Hoofing It for Paddlers

Hanalei Canoe Club’s 35th annual Haena Run (or walk) happens Saturday, with proceeds benefitting the club’s youth programs. There are 8-mile and 3.1-mile races, as well as 1-mile keiki run.

Lace up your sneakers for a good cause Saturday (June 6) as Hanalei Canoe Club hosts its 35th annual Haena Run. The run (or walk, if you prefer) covers an 8-mile route from Ke‘e Beach to Hanalei Pier.

“It’s one of the most scenic courses,” says Nancy Williams of the Hanalei Canoe Club steering (so to speak) committee. “It’s tough but it’s beautiful.”

This is the only chance cross-country enthusiasts have to run or walk safely on this panoramic path each year.

“There aren’t many organized runs to participate in, so this is a great opportunity and the only one on the North Shore,” says Williams.

It’s also an opportunity to support a community organization, which is all the more reason to participate. Money collected through entry fees ($35 advance registration; $45 on race day) will allow the club to fund its various activities, including a keiki program. A program for youths is, in fact, the primary reason Hanalei Canoe Club was launched in 1973, when Hanalei Hawaiian Civic Club, which perpetuates native culture, wanted to provide an activity for keiki on the North Shore “so that they would have something positive to do,” explains Williams.

The club, which offers a positive, team-building atmosphere, has thrived ever since and has grown to encompass adults, as well.

“Over the years, it has become one of the strongest canoe clubs on the island, as well as the largest,” says Williams.

Hanalei Canoe Club boasts some 260 members ranging in age from 8 to 80, including about 100 keiki. Members encompass skill sets from beginner to expert, so anyone can join. In winter, the club paddles Hanalei River, and during the summer, they make their trek into the bay.

Julie Wallace, who claims jokingly that she is an “overly senior” paddler, has been with the group 12 years. Before joining, she remembers watching canoes moving swiftly across the ocean on the North Shore. “And I would say, ‘Oh my goodness, I would just love to try that some time,'” she says.

Eventually she did and the rest, as they say, is history.

Mary Mair, club secretary, also immediately was smitten with the native sport and has been a member since 1998.

“I absolutely love to paddle,” she says. “I’m addicted to that feeling of working together and moving the canoe. It’s one of the most amazing feelings when you have a canoe with six people and you lift up onto the water and you’re gliding across the water — it’s pure bliss.”

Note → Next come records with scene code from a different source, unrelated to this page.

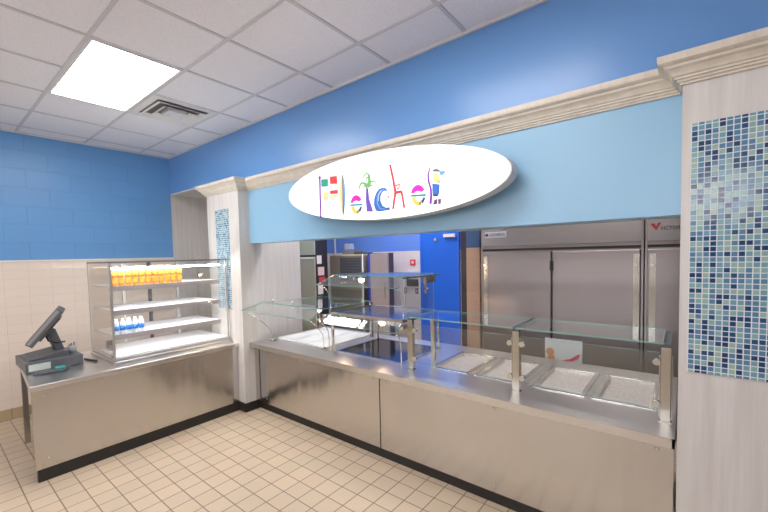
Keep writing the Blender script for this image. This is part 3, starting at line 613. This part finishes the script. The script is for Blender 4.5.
# juice cups in two layers, water bottles
orange = P('orange_juice', rgb(255,196,60), .3, emit=None); peach = P('peach_label', rgb(250,150,70), .5); foil = P('pale_foil_lid', rgb(250,226,150), .3); darkfoil = P('dark_lid', rgb(70,48,36), .4)
def make_cup():
    t = thing('juice_cup', '', 'juice cup', (0,0,0), 'orange juice cups on the top shelf of the display case')
    MB().lathe((0,0,0),[(.020,0),(.0235,.012),(.026,.070)],16).build('cup', orange, t)
    MB().lathe((0,0,0),[(.0238,.012),(.0254,.030)],16).build('label_band', peach, t)
    MB().lathe((0,0,0),[(.0285,.070),(.0285,.074)],16).build('lid', foil, t)
    return t
ordn = ['first','second','third','fourth','fifth','sixth','seventh','eighth','ninth','tenth','eleventh']
cup = make_cup(); first = True
for j, row in enumerate(('bottom','top')):
    for i in range(11):
        t = cup if first else copy_tree(cup); first = False
        t.location = (CX1-.095, CY0+.062+.0585*i, SZ[0]+.0755*j)
        t['label'] = 'orange juice cup, %s from the left in the %s layer of the top shelf' % (ordn[i], row)
capm = P('white_cap', rgb(244,246,250), .35); water = P('clear_water_bottle', rgb(226,236,246), .12); lab = [P('blue_label', rgb(50,136,230), .4), P('pale_blue_label', rgb(70,170,232), .4)]
def make_bottle():
    t = thing('water_bottle', '', 'water bottle', (0,0,0), 'water bottles on the lower shelf of the display case')
    MB().lathe((0,0,0),[(.021,0),(.0235,.008),(.0235,.096),(.018,.116),(.010,.128)],16).build('bottle', water, t)
    MB().lathe((0,0,0),[(.0243,.034),(.0243,.078)],16).build('label_band', lab[0], t)
    MB().lathe((0,0,0),[(.012,.128),(.012,.142)],14).build('cap', capm, t)
    return t
bt = make_bottle(); 
for i in range(5):
    t = bt if i == 0 else copy_tree(bt)
    t.location = (CX1-.10, CY0+.06+.053*i, SZ[2])
    t['label'] = 'clear water bottle with blue label, %s from the left on the lower shelf' % ordn[i]

# ================================================================== till
dr = thing('cash_drawer', 'dark grey cash drawer under the tilted till monitor', 'cash drawer', (-4.48,.76,.765))
MB().box(-4.74,-4.25,.555,.955,.768,.855).build('body', M['charcoal'], dr, bevel=.005)
MB().box(-4.252,-4.244,.575,.72,.782,.838).build('drawer_front', P('drawer_label', rgb(196,206,200), .4), dr)
tm = thing('till_terminal', 'dark point-of-sale terminal with a steeply tilted monitor on the cash drawer', 'till', (-4.48,.76,.855))
b = MB(); b.prism([(.58,.856),(.87,.856),(.87,.895),(.83,.905),(.60,.872)],'x',-4.66,-4.32); b.build('base', M['charcoal'], tm, bevel=.005)
b = MB(); b.prism([(.80,.88),(.86,.895),(.80,1.10),(.73,1.09)],'x',-4.56,-4.42); b.build('neck', M['charcoal'], tm, bevel=.008)
b = MB(); b.tube([(-4.41,.72,1.07),(-4.39,.74,1.00),(-4.40,.80,.97),(-4.41,.86,.97)],.008); b.build('cable', M['black'], tm)
R_ = Matrix.Translation((-4.47,.735,1.135)) @ Matrix.Rotation(math.radians(-14),4,'Z') @ Matrix.Rotation(math.radians(-38),4,'X')
# in its own frame the panel stands in XZ and faces -Y
b = MB(); b.box(-.17,.17,-.018,.042,-.185,.185); b.box(-.12,.12,.042,.06,-.12,.12); sc_ = b.build('monitor', M['charcoal'], tm, bevel=.006, xf=R_)
b = MB(); b.box(-.155,.155,-.021,-.017,-.172,.172); b.build('screen', M['screen'], sc_, xf=R_)
b = MB(); b.box(.170,.173,-.012,.014,-.175,.175); b.build('side_panel', P('till_side_grey', rgb(138,134,134), .4), sc_, xf=R_)
pr_ = thing('pin_pad', 'small dark card reader with a teal key lying by the cash drawer', 'card reader', (-4.17,.72,.765))
b = MB(); b.prism([(-4.22,.60),(-4.14,.585),(-4.10,.80),(-4.17,.83)],'z',.767,.785); b.build('body', M['charcoal'], pr_, bevel=.004)
MB().box(-4.19,-4.13,.735,.80,.785,.800).build('keypad', P('teal_key', rgb(60,160,150), .4), pr_)
ph = thing('receipt_rolls', 'small grey cup of pens on the cash drawer behind the till', 'pen cup', (-4.40,.905,.855)); ph.name = 'pen_cup'
MB().lathe((-4.40,.908,.857),[(.032,0),(.036,.07)],16).build('cup', P('smoke_cup', rgb(150,150,154), .3), ph)
b = MB()
for dx, dy, hh in ((-.015,.0,.17),(.012,.01,.185),(.0,-.015,.16),(.02,-.01,.165)):
    b.tube([(-4.40+dx*.6,.908+dy*.6,.87),(-4.40+dx*1.4,.908+dy*1.4,.817+hh*.75)],.006,8)
b.build('pen', M['charcoal'], ph)
b = MB(); b.tube([(-4.40,1.0,.775),(-4.30,1.02,.775),(-4.22,1.05,.775)],.009,8)
tag(b.build('marker_pen', M['black']), 'black marker pen lying on the counter between till and display case', 'pen')

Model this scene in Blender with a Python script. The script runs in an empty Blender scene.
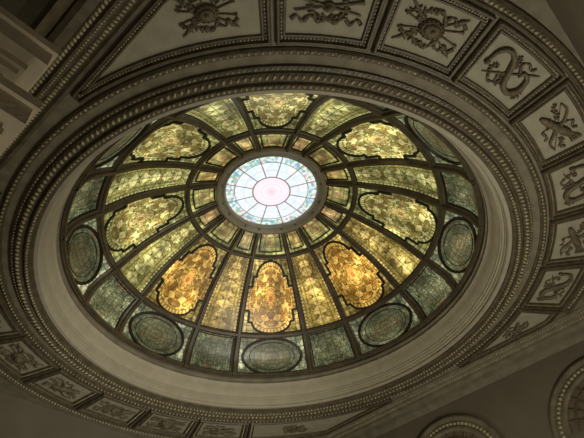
import bpy, bmesh, math, random
import numpy as np
from mathutils import Matrix, Vector
random.seed(4)
sc=bpy.context.scene
sc.view_settings.view_transform='Standard'
COL=sc.collection
ZC=11.0; PH=math.degrees(0.136)
R=math.radians
# ------------------------------------------------------------ camera
E=0.8145; ROLL=0.12
cam=bpy.data.cameras.new('camera'); cam.sensor_width=36; cam.lens=36*552.3/584; cam.clip_end=200
co=bpy.data.objects.new('camera',cam); COL.objects.link(co)
co.matrix_world=Matrix.Translation((0.552,-11.51,1.6))@Matrix.Rotation(math.pi/2+E,4,'X')@Matrix.Rotation(-ROLL,4,'Z')
sc.camera=co
# ------------------------------------------------------------ node helper
class NT:
    def __init__(s,name):
        s.mat=bpy.data.materials.new(name); s.mat.use_nodes=True
        s.t=s.mat.node_tree; s.t.nodes.clear()
        s.out=s.t.nodes.new('ShaderNodeOutputMaterial')
    def n(s,typ,**k):
        x=s.t.nodes.new(typ)
        for a,b in k.items(): setattr(x,a,b)
        return x
    def put(s,sock,v):
        if v is None: return
        if isinstance(v,(int,float,tuple,list)):
            if isinstance(v,(tuple,list)) and len(v)==3 and sock.type=='RGBA': v=tuple(v)+(1,)
            sock.default_value=v
        else: s.t.links.new(v,sock)
    def m(s,op,a,b=None,c=None,clamp=False):
        x=s.n('ShaderNodeMath',operation=op,use_clamp=clamp)
        for i,v in enumerate((a,b,c)): s.put(x.inputs[i],v)
        return x.outputs[0]
    def mix(s,f,a,b,blend='MIX'):
        x=s.n('ShaderNodeMix',data_type='RGBA',blend_type=blend)
        s.put(x.inputs[0],f); s.put(x.inputs[6],a); s.put(x.inputs[7],b)
        return x.outputs[2]
    def ramp(s,f,stops,interp='LINEAR'):
        x=s.n('ShaderNodeValToRGB'); cr=x.color_ramp; cr.interpolation=interp
        while len(cr.elements)<len(stops): cr.elements.new(0.5)
        for el,(p,c) in zip(cr.elements,stops):
            el.position=p; el.color=tuple(c)+(1,)
        s.put(x.inputs[0],f); return x.outputs[0]
    def comb(s,x,y,z=0.0):
        c=s.n('ShaderNodeCombineXYZ')
        for i,v in enumerate((x,y,z)): s.put(c.inputs[i],v)
        return c.outputs[0]
def lin(c): return tuple(((v/255)/12.92 if v/255<=.04045 else ((v/255+.055)/1.055)**2.4) for v in c)
def plaster(name,rgb,rough=.75,var=.25,scale=3.0,metal=0.0,bump=.02):
    N=NT(name); tc=N.n('ShaderNodeTexCoord')
    no=N.n('ShaderNodeTexNoise'); no.inputs['Scale'].default_value=scale; no.inputs['Detail'].default_value=6
    N.put(no.inputs['Vector'],tc.outputs['Object'])
    c=lin(rgb); d=tuple(v*(1-var) for v in c); e=tuple(min(1,v*(1+var)) for v in c)
    col=N.ramp(no.outputs['Fac'],[(.3,d),(.7,e)])
    p=N.n('ShaderNodeBsdfPrincipled'); N.put(p.inputs['Base Color'],col)
    p.inputs['Roughness'].default_value=rough; p.inputs['Metallic'].default_value=metal
    b=N.n('ShaderNodeBump'); b.inputs['Strength'].default_value=.3; b.inputs['Distance'].default_value=bump
    no2=N.n('ShaderNodeTexNoise'); no2.inputs['Scale'].default_value=scale*8; N.put(no2.inputs['Vector'],tc.outputs['Object'])
    N.put(b.inputs['Height'],no2.outputs['Fac']); N.put(p.inputs['Normal'],b.outputs[0])
    N.put(N.out.inputs[0],p.outputs[0]); return N.mat
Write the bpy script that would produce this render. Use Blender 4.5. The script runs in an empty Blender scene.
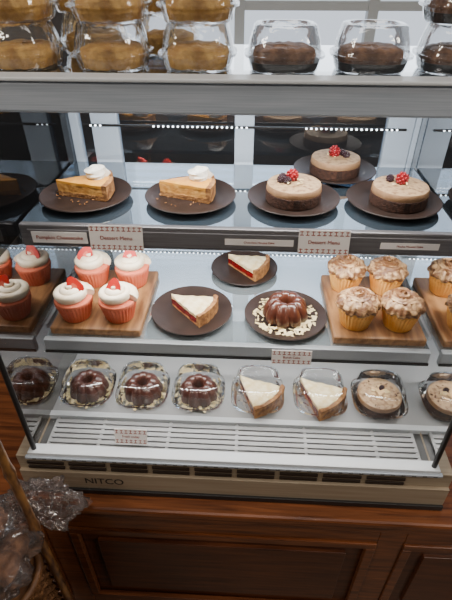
import bpy, math, random
from mathutils import Vector, Matrix, noise
random.seed(7)
pi=math.pi
# ------------------------------------------------------------------ materials
def newmat(name):
    m=bpy.data.materials.new(name); m.use_nodes=True
    nt=m.node_tree; nt.nodes.clear()
    out=nt.nodes.new('ShaderNodeOutputMaterial')
    return m,nt,out
def M(name,col,rough=.5,metal=0,col2=None,scale=60,stretch=(1,1,1),bump=0,bscale=200,coat=0,sss=0,emit=0,contrast=(.35,.65),kind='noise',spec=.5,detail=4,dist=0):
    m,nt,out=newmat(name)
    p=nt.nodes.new('ShaderNodeBsdfPrincipled')
    nt.links.new(p.outputs[0],out.inputs[0])
    p.inputs['Base Color'].default_value=(*col,1); p.inputs['Roughness'].default_value=rough
    p.inputs['Metallic'].default_value=metal; p.inputs['Coat Weight'].default_value=coat
    p.inputs['Coat Roughness'].default_value=.12
    p.inputs['Specular IOR Level'].default_value=spec
    if emit:
        p.inputs['Emission Color'].default_value=(*col,1); p.inputs['Emission Strength'].default_value=emit
    tc=nt.nodes.new('ShaderNodeTexCoord'); mp=nt.nodes.new('ShaderNodeMapping')
    mp.inputs['Scale'].default_value=stretch
    nt.links.new(tc.outputs['Object'],mp.inputs['Vector'])
    if col2:
        if kind=='voronoi':
            t=nt.nodes.new('ShaderNodeTexVoronoi'); t.inputs['Scale'].default_value=scale
        else:
            t=nt.nodes.new('ShaderNodeTexNoise'); t.inputs['Scale'].default_value=scale; t.inputs['Detail'].default_value=detail
            t.inputs['Distortion'].default_value=dist
        nt.links.new(mp.outputs[0],t.inputs['Vector'])
        r=nt.nodes.new('ShaderNodeValToRGB')
        r.color_ramp.elements[0].position=contrast[0]; r.color_ramp.elements[1].position=contrast[1]
        r.color_ramp.elements[0].color=(*col,1); r.color_ramp.elements[1].color=(*col2,1)
        nt.links.new(t.outputs[0],r.inputs[0]); nt.links.new(r.outputs[0],p.inputs['Base Color'])
    if bump:
        n=nt.nodes.new('ShaderNodeTexNoise'); n.inputs['Scale'].default_value=bscale; n.inputs['Detail'].default_value=3
        nt.links.new(mp.outputs[0],n.inputs['Vector'])
        b=nt.nodes.new('ShaderNodeBump'); b.inputs['Strength'].default_value=bump; b.inputs['Distance'].default_value=.003
        nt.links.new(n.outputs[0],b.inputs['Height']); nt.links.new(b.outputs[0],p.inputs['Normal'])
    return m
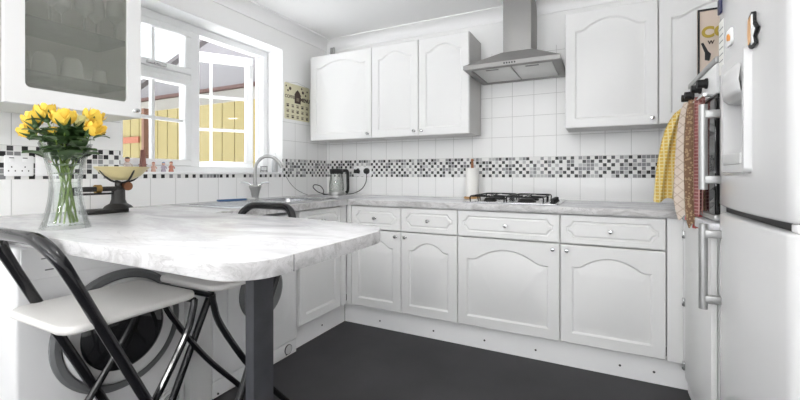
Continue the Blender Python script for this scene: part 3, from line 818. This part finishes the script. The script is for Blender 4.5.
def leaf(b, base, tip, w, bend=.15, up=(0, 0, 1)):
    base, tip = Vector(base), Vector(tip); d = tip-base; L_ = d.length; dn = d.normalized()
    side = dn.cross(Vector(up)); side = side.normalized() if side.length > 1e-4 else Vector((1, 0, 0)); nn = side.cross(dn)
    def f(u, v):
        ww = w*math.sin(PI*min(.999, v**.8))**.8*(u-.5)*2
        return base+d*v+side*ww+nn*(bend*L_*math.sin(PI*v)+abs(u-.5)*w*.5)
    b.grid(f, 4, 8)
roses = [((.540, -2.352, 1.243), .023, (.9, 3.5), ROSE, 'yellow rose drooping lowest on the socket side'),
         ((.590, -2.358, 1.278), .024, (.55, 3.3), ROSE, 'yellow rose above the lowest bloom on the socket side'),
         ((.660, -2.352, 1.300), .026, (.1, 3.6), ROSE, 'tallest upright yellow rose bud of the bouquet'),
         ((.768, -2.350, 1.274), .028, (.25, 5.2), ROSE, 'broad open yellow rose in middle of the bouquet'),
         ((.722, -2.285, 1.272), .022, (.3, 1.2), ROSEP, 'pale cream rose tucked behind the broad yellow one'),
         ((.730, -2.250, 1.292), .027, (.35, .9), ROSE, 'yellow rose topmost on the scale side of the bouquet'),
         ((.797, -2.282, 1.247), .026, (.8, .4), ROSE, 'yellow rose lower down on the scale side of the bouquet'),
         ((.745, -2.368, 1.236), .010, (.4, 5), ROSE, 'tiny yellow bud low at the front of the bouquet'),
         ((.600, -2.275, 1.300), .020, (.4, 2.6), ROSE, 'small yellow bud half hidden behind the tallest rose')]
for i, (loc, rad, tilt, m, lab) in enumerate(roses):
    rad *= 1.14; loc = (loc[0], loc[1], loc[2]-.010)
    a = i*2.399; bx, by = VC.x+.030*math.cos(a), VC.y+.030*math.sin(a)
    mx_, my_ = VC.x-.018*math.cos(a*1.3+.5)*.8, VC.y-.018*math.sin(a*1.3+.5)*.8
    tx, ty = VC.x+(loc[0]-VC.x)*.42, VC.y+(loc[1]-VC.y)*.42
    t = petal_rose(m, rad, loc, tilt, lab, [(tx, ty, 1.185), (mx_, my_, 1.06), (bx, by, .928)])
    lf = B(); L0 = Vector(loc)
    nl = 6 if rad > .015 else 3
    for k in range(nl):
        aa = i*1.1+k*1.9; q = Vector((tx, ty, 1.215-.017*k))-L0
        out = Vector((math.cos(aa), math.sin(aa), .35)).normalized()
        leaf(lf, q, q+out*(.066+.014*(k % 2)), .024+.006*(k % 3))
    leaf(lf, Vector((0, 0, -rad*1.1)), Vector((math.cos(i*2.2)*.05, math.sin(i*2.2)*.05, -.030)), .014)
    lf.build('leaves', LEAF, t, recalc=False, angle=80)
for i in range(4):
    a = i*1.7+.4
    lab = ['grey-green eucalyptus sprig leaning over the vase rim towards camera', 'grey-green eucalyptus sprig beneath the broad yellow rose', 'grey-green eucalyptus sprig at the scale side of vase',
           'grey-green eucalyptus sprig deep inside the bouquet'][i]
    t = thing('eucalyptus_sprig', lab, 'greenery', VC+Vector((0, 0, .02)), 0, 'eucalyptus sprigs among the roses')
    dirv = [(-.03, -.055), (.045, -.045), (.06, .03), (-.035, .05)][i]
    pth = bez([(-dirv[0]*.5, -dirv[1]*.5, .0), (0, 0, .12), (dirv[0]*.6, dirv[1]*.6, .21), (dirv[0]*1.2, dirv[1]*1.2, .29)], 20)
    B().tube(pth, .002, 6).build('stem', STEM, t)
    lv_ = B()
    for k in range(8, 20, 2):
        p = pth[k]
        for sg in (0, 1):
            aa = k*1.3+sg*PI; o_ = Vector((math.cos(aa), math.sin(aa), .25))
            leaf(lv_, p, p+o_*(.026 if k < 14 else .034), .013)
    lv_.build('leaves', LEAFE, t, recalc=False, angle=80)

# ------------------------------------------------------------------ folding bar chairs
def chair(loc, rz, label, group, up=0.):
    """local: sitter faces +y; back loop at y<0; origin on the floor under the seat middle"""
    t = thing('folding_chair', label, 'chair', loc, rz, group)
    hw = .182
    def back_y(z): return -.262+(z-.95)*-.46
    b0 = lambda x, z: (x, back_y(z), z)
    # inverted U: floor front -> top loop -> floor front
    pts = [b0(-hw, .012), b0(-hw, .45), b0(-hw, .78+up)]
    n = 8
    for k in range(1, n+1):
        a = PI-PI/2*k/n; pts.append(b0(-hw+.095+.095*math.cos(a), .820+up+.095*math.sin(a)))
    q = [(-x, y, z) for x, y, z in reversed(pts)]
    B().tube(pts[:3]+pts[3:]+q, [.0155 if p[2] < .80 else .0155+.003*min(1, (p[2]-.80)/.1) for p in pts+q], 14).build('back_frame', BLACKP, t)
    # second U, the shorter pair, running from under the seat front back to the floor
    hi = hw-.024
    for sg in (-1, 1):
        P = bez([(sg*(hi), .185, .640), (sg*hi, .178, .60), (sg*hi, .14, .50), (sg*hi, -.02, .26), (sg*hi, -.235, .012)], 24)
        l = B().tube(P, .0125, 10).build('leg', BLACKP, t)
        B().lathe([(.016, 0), (.016, .02), (.013, .024)], (sg*hi, -.235, 0), 12).build('foot_cap', BLACKM, l)
    B().cyl((-hw, back_y(.12), .12), (hw, back_y(.12), .12), .009, 12).build('foot_rail', BLACKP, t)
    B().cyl((-hi, .185, .636), (hi, .185, .636), .010, 12).build('seat_pivot', BLACKP, t)
    B().prism(rrect(-.185, -.215, .185, .190, .05, 6), .648, .672, 'z', .009).build('seat', SEATM, t, angle=50)
    return t
gC = 'folding bar chairs at the breakfast bar'
chair((.822, -2.235, 0), 0, 'folding chair with white seat and black frame, pushed under bar near the dryer', gC)
chair((.832, -1.800, 0), PI, 'folding chair with white seat on far side of bar, back loop showing over top', gC, .020)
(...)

Williams couldn’t agree more about the cherished sport she discovered after moving here from California three years ago.

“I just fell in love with it,” she says. The Nebraska native didn’t even see the ocean until she was 16, but it wasn’t long before she was hooked. “I love all things ocean,” she says.

She especially enjoys paddling because of its cultural aspect.

“You can feel the centuries of this traditional Polynesian-Hawaiian sport,” she says.

Outrigger canoe paddling dates back to Polynesians’ arrival in the islands, when they used these vessels to travel, transport goods and fish. Paddling didn’t officially become competitive in Hawaii until centuries later and is currently the state’s official sport.

Hanalei Canoe Club members can participate casually or compete in races. Most who join, however, like Williams, inevitably end up competing. She recalls her first trip paddling on Hanalei River, and she hasn’t looked back — she describes how the buildings, roads and noise disappeared, and mountains with cascading waterfalls took their place.

“And the hau bush flowers are floating down the river like little Chinese lanterns, and I’m like, ‘This is exercise?’ I mean, I could be in a gym on the treadmill,” she says.

“It’s so awesome, it’s like winning the lotto. I can’t imagine life without it.”

She also enjoys the friendships she’s made over the years and the teamwork, particularly when everyone volunteers to participate in events such as the Haena Run that help ensure they will continue paddling together.

“It’s rewarding to be involved in something that is so much bigger than any of us individually,” says Mair.

The start time for walkers is 6 a.m., with runners following at 7. Free shuttle service from Hanalei Pier to Haena begins at 4:45 a.m. The last shuttle for walkers leaves at 5:15 a.m.; and 6:20 for runners. For those who want a bit less of a challenge, a 5K (3.1-miles.) run at 7 a.m. begins and ends at Hanalei Pier, as well as a 1-mile keiki run.